━━━━━ Supplied material ━━━━━
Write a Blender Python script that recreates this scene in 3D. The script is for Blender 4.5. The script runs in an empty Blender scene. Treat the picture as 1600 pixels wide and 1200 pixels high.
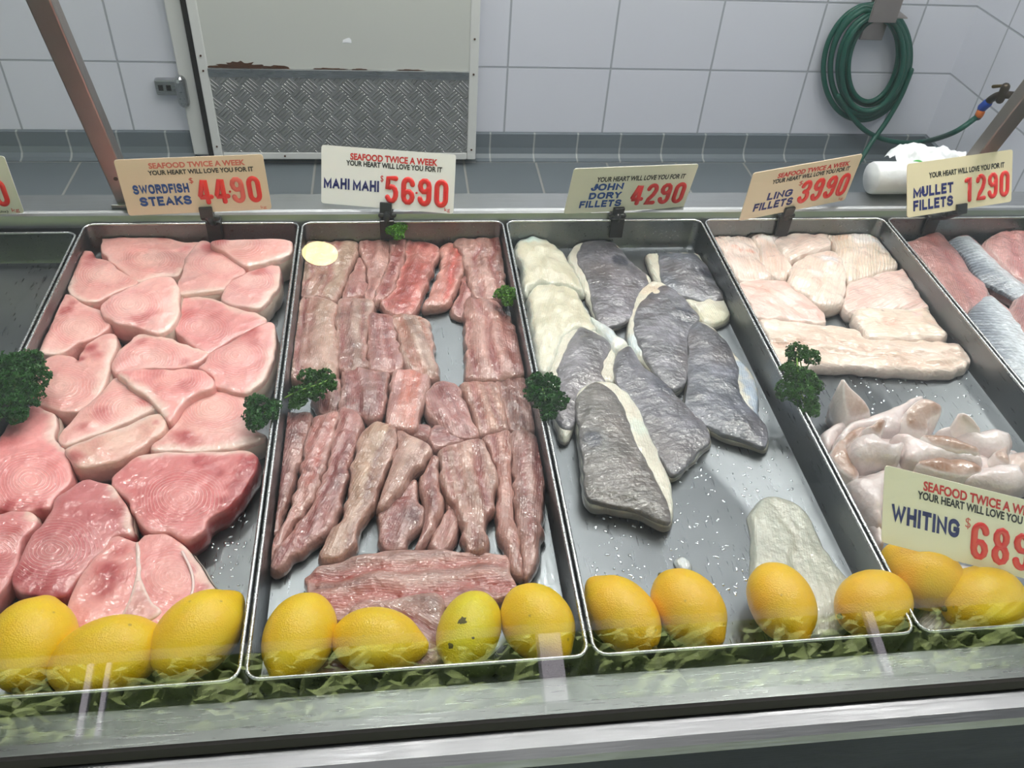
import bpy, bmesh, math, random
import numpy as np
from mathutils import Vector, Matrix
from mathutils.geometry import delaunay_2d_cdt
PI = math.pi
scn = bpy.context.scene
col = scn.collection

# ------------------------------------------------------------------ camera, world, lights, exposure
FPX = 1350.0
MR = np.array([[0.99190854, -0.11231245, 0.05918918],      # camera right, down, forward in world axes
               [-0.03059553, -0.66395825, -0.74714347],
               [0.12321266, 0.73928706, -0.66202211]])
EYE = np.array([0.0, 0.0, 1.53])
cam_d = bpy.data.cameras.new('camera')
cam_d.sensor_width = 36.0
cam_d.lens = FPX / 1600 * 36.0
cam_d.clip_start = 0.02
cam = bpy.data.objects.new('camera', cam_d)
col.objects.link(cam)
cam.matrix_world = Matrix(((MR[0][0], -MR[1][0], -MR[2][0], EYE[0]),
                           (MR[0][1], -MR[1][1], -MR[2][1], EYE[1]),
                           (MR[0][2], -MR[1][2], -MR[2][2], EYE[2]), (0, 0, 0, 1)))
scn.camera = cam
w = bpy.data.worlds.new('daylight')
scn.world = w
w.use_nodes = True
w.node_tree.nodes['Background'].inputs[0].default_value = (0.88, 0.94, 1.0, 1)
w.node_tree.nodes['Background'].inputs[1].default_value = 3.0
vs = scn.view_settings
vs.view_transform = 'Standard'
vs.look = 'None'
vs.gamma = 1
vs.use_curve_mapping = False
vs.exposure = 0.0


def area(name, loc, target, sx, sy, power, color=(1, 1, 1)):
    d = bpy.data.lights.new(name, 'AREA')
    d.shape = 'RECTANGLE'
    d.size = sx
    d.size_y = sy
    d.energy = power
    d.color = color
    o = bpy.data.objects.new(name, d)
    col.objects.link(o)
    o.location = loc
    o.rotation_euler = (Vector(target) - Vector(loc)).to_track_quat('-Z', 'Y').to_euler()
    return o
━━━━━
━━━━━ Supplied material ━━━━━
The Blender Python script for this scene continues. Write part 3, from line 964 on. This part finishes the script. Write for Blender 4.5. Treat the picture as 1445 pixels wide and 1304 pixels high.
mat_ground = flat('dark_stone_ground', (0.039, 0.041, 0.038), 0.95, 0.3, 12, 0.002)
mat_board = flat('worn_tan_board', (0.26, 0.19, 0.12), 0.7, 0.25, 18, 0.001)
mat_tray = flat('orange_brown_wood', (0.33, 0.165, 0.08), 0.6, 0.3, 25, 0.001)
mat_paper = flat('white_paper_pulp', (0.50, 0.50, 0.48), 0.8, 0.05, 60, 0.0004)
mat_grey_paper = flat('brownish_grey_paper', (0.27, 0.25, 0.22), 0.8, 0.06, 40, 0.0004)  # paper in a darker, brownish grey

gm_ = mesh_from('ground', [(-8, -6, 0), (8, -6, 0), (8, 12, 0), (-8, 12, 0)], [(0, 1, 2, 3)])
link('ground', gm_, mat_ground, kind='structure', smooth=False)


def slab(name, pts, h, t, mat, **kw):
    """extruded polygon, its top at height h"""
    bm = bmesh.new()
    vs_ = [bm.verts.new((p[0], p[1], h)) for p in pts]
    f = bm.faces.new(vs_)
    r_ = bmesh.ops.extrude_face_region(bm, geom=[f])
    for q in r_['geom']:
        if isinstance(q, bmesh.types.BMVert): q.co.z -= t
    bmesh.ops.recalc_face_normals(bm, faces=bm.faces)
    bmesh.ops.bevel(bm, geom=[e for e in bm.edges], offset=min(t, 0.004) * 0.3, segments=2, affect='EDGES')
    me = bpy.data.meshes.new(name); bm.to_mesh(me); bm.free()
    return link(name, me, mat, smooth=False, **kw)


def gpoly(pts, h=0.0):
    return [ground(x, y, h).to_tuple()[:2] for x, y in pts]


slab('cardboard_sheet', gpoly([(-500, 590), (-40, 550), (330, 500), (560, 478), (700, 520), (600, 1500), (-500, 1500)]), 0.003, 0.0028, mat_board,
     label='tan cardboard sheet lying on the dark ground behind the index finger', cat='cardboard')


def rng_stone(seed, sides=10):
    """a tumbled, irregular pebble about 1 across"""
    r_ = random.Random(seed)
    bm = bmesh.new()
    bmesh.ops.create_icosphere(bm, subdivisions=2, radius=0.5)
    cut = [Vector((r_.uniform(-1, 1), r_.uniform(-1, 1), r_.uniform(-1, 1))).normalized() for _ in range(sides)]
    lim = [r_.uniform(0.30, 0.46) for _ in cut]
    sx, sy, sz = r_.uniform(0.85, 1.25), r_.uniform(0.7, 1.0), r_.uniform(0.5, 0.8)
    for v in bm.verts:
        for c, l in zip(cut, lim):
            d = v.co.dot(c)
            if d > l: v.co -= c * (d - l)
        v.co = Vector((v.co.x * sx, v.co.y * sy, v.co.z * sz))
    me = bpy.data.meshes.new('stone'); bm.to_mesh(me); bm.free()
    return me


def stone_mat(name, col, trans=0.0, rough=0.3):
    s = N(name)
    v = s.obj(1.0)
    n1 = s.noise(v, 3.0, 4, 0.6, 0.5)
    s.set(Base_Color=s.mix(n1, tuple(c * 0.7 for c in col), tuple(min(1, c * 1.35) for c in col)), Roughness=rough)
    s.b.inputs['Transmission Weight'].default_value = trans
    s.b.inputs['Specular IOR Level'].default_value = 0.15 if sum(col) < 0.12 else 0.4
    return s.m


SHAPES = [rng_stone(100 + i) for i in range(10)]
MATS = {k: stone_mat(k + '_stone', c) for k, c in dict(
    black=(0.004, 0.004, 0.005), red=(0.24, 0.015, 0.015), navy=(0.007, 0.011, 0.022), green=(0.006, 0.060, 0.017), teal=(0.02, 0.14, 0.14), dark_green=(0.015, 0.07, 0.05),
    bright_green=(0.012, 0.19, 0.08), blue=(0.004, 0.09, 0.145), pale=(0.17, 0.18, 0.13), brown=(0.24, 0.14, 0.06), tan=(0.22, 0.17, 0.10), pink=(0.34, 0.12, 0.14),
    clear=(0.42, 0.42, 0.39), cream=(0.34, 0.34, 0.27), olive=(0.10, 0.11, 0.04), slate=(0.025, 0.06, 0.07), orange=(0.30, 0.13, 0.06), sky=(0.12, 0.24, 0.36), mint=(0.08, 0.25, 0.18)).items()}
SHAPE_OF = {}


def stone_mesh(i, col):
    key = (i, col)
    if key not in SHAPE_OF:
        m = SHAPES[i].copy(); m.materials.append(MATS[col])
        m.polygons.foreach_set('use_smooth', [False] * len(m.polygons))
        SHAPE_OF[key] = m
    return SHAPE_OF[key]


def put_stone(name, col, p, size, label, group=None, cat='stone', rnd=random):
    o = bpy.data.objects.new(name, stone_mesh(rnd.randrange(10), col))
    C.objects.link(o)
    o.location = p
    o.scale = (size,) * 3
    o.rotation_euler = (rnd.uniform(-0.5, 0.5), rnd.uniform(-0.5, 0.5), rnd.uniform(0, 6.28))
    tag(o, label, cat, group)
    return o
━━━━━
§ What is being asked:
The material above holds pictures; leave them out. Repeat exactly the lines from the one containing "Write a Blender" through the one containing "col = scn.collection", and nothing else.

§ Solved problem:
Write a Blender Python script that recreates this scene in 3D. The script is for Blender 4.5. The script runs in an empty Blender scene. Treat the picture as 1600 pixels wide and 1200 pixels high.
import bpy, bmesh, math, random
import numpy as np
from mathutils import Vector, Matrix
from mathutils.geometry import delaunay_2d_cdt
PI = math.pi
scn = bpy.context.scene
col = scn.collection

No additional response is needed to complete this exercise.